Read the Hacks Memo. I can't think of any activity more edifying than pondering an entry in HAKMEM, coding things up here and there, and proving a lemma. This is what it is all about.

If you haven't seen this document before, you're in for a real treat! It is a file that was passed around the MIT AI lab in the 70's by such characters as Marvin Minsky, Richard Stallman, Bill Gosper, and Gerald Sussman. It is an informal list of problems and trivia relating to math and computers.

Here are some free samples to pique your interest.
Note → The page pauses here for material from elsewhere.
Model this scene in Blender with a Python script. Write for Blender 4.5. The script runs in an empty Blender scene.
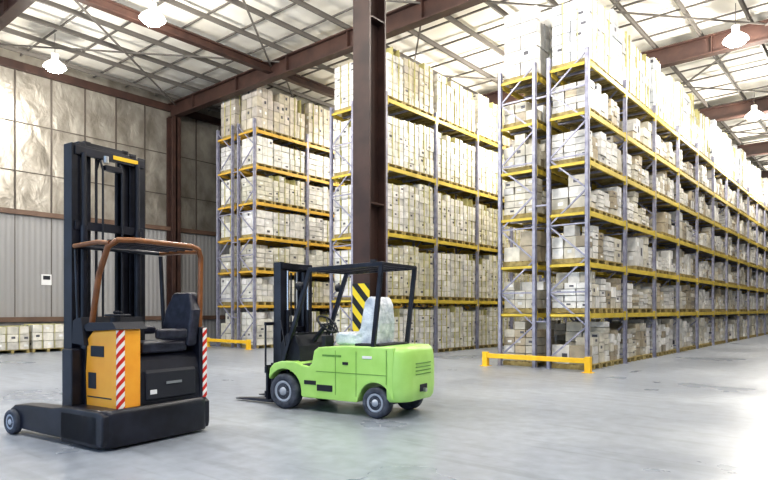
import bpy, math, random
from mathutils import Vector, Matrix
random.seed(7)
sc = bpy.context.scene
try:
    sc.view_settings.view_transform = 'Standard'
    sc.view_settings.look = 'Medium High Contrast'
except Exception: pass

# ------------------------------------------------------------------ materials
def newmat(name, col=(.5,.5,.5), rough=.6, metal=0.0, spec=None, emit=None, estr=0):
    m = bpy.data.materials.new(name); m.use_nodes = True
    b = m.node_tree.nodes['Principled BSDF']
    b.inputs['Base Color'].default_value = (*col, 1)
    b.inputs['Roughness'].default_value = rough
    b.inputs['Metallic'].default_value = metal
    if spec is not None: b.inputs['Specular IOR Level'].default_value = spec
    if emit:
        b.inputs['Emission Color'].default_value = (*emit, 1)
        b.inputs['Emission Strength'].default_value = estr
    return m
def N(m, t, **kw):
    n = m.node_tree.nodes.new(t)
    for k, v in kw.items(): setattr(n, k, v)
    return n
def L(m, a, b): m.node_tree.links.new(a, b)
def bs(m): return m.node_tree.nodes['Principled BSDF']
def noisy(m, c1, c2, scale=3, detail=6, bump=0, bscale=None, lo=.35, hi=.65, stretch=None, bdist=.05, dist=0):
    tc = N(m, 'ShaderNodeTexCoord'); src = tc.outputs['Object']
    if stretch:
        mp = N(m, 'ShaderNodeMapping'); mp.inputs['Scale'].default_value = stretch
        L(m, src, mp.inputs['Vector']); src = mp.outputs['Vector']
    n = N(m, 'ShaderNodeTexNoise'); n.inputs['Scale'].default_value = scale; n.inputs['Detail'].default_value = detail
    L(m, src, n.inputs['Vector'])
    r = N(m, 'ShaderNodeValToRGB')
    r.color_ramp.elements[0].position = lo; r.color_ramp.elements[0].color = (*c1, 1)
    r.color_ramp.elements[1].position = hi; r.color_ramp.elements[1].color = (*c2, 1)
    L(m, n.outputs['Fac'], r.inputs['Fac']); L(m, r.outputs['Color'], bs(m).inputs['Base Color'])
    if bump:
        n2 = N(m, 'ShaderNodeTexNoise'); n2.inputs['Scale'].default_value = bscale or scale; n2.inputs['Detail'].default_value = 5
        n2.inputs['Distortion'].default_value = dist
        L(m, src, n2.inputs['Vector'])
        bp = N(m, 'ShaderNodeBump'); bp.inputs['Strength'].default_value = bump; bp.inputs['Distance'].default_value = bdist
        L(m, n2.outputs['Fac'], bp.inputs['Height']); L(m, bp.outputs['Normal'], bs(m).inputs['Normal'])
    return m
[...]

ITEM 33 (Schroeppel): Russian doll primes
Numbers whose right digit can be repeatedly removed and they are still prime: CONJECTURE: There are a finite number of them in any radix. In decimal there are 51, the longest being 1,979,339,333 and 1,979,339,339.

ITEM 149 (Minsky): CIRCLE ALGORITHM
Here is an elegant way to draw almost circles on a point-plotting display:

NEW X = OLD X - epsilon * OLD Y
NEW Y = OLD Y + epsilon * NEW(!) X

This makes a very round ellipse centered at the origin with its size determined by the initial point. epsilon determines the angular velocity of the circulating point, and slightly affects the eccentricity. If epsilon is a power of 2, then we don't even need multiplication, let alone square roots, sines, and cosines! The "circle" will be perfectly stable because the points soon become periodic.

The circle algorithm was invented by mistake when I tried to save one register in a display hack! Ben Gurley had an amazing display hack using only about six or seven instructions, and it was a great wonder. But it was basically line-oriented. It occurred to me that it would be exciting to have curves, and I was trying to get a curve display hack with minimal instructions.

ITEM 102 (Schroeppel): Group-like definitions
As opposed to the usual formulation of a group, where you are given

1. there exists an I such that A * I = I * A = A, and
2. for all A, B and C, (A * B) * C = A * (B * C), and
3. for each A there exists an A' such that A * A' = A' * A = I, and
4. sometimes you are given that I and A' are unique.

If instead you are given A * I = A and A * A' = I, then the above rules can be derived. But if you are given A * I = A and A' * A = I, then something very much like a group, but not necessarily a group, results. For example, every element is duplicated.